Saturday, October 24, 2009

Autumn

Autumn is my favorite season in Ireland. You'd think that I would prefer the sunnier, longer days of summer but I just feel disappointed when it isn't as warm as 30+ years of Texas summers taught me it should be.

In the autumn it is windy and fresh and you can smell peat burning in fireplaces….a smell that is Ireland's own in its earthy smokiness. The leaves change and are blown off the trees in showers of yellow and wine by sudden gusts of fresh wind. Walking to school this past week we were pelted by nearly an entire tree's worth of leaves.

The wind makes everyone giddy, especially the kids.
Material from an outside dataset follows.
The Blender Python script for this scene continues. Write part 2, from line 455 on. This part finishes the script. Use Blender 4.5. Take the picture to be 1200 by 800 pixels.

You can feel their energy go haywire as the wind whips them into a gleeful frenzy. Hair blows around heads in crazy swirls, eyes water and noses run, and giggles and screams compete with the whipping wind. It is a terrific feeling. I imagine they feel as though they could jump into a gust and fly to school. Or maybe that's just how I feel!

One of the strangest things about living so far above the equator is the huge variance in length of days. In spring and summer the days get gradually longer, peaking to more than 20 hours of sun on the summer solstice. The nights don't get fully pitch black until after 2am and the dawn begins to break by 5 in the morning. Of course it isn't full on bright sun at midnight, but it is twilight bright. When my stepdad Joe visited one summer he joked that he was getting a 2 for 1 vacation because the days lasted so long.

There are two sides to every story and this sunlight thing isn't an exception. As you would imagine fall and winter are on the opposite end of the sunlight spectrum. It starts gradually. The night starts to come sooner and before you know it what was a 7 o'clock dusk has become 5 o'clock. Then the time changes and it is dusk at four. Paul is always amazed at how low in the sky the sun is at its noontime peak. We went to Seattle once in October and were freaked out by this same thing never thinking that we would move here and come to love these early nights.

I love early darkness because it forces us to slow down and come inside. We have a proper sit down dinner together with the slow chat that's not possible in fast-paced summer when the kids are on the road riding bikes until after 7. I make things that take all day to cook but only a half hour to prepare and we drink red wine or Guinness and indulge in brown bread and proper butter. You cannot drink Guinness when it's warm outside, (warm being relative of course) unless you're on holiday and have been caught in a sudden shower and forced into the nearest pub.

Here I sit, warm in my fleece pullover and fuzzy socks, watching the wind bend the trees, and looking forward to a night in with the curtains drawn, all of us cozied up together.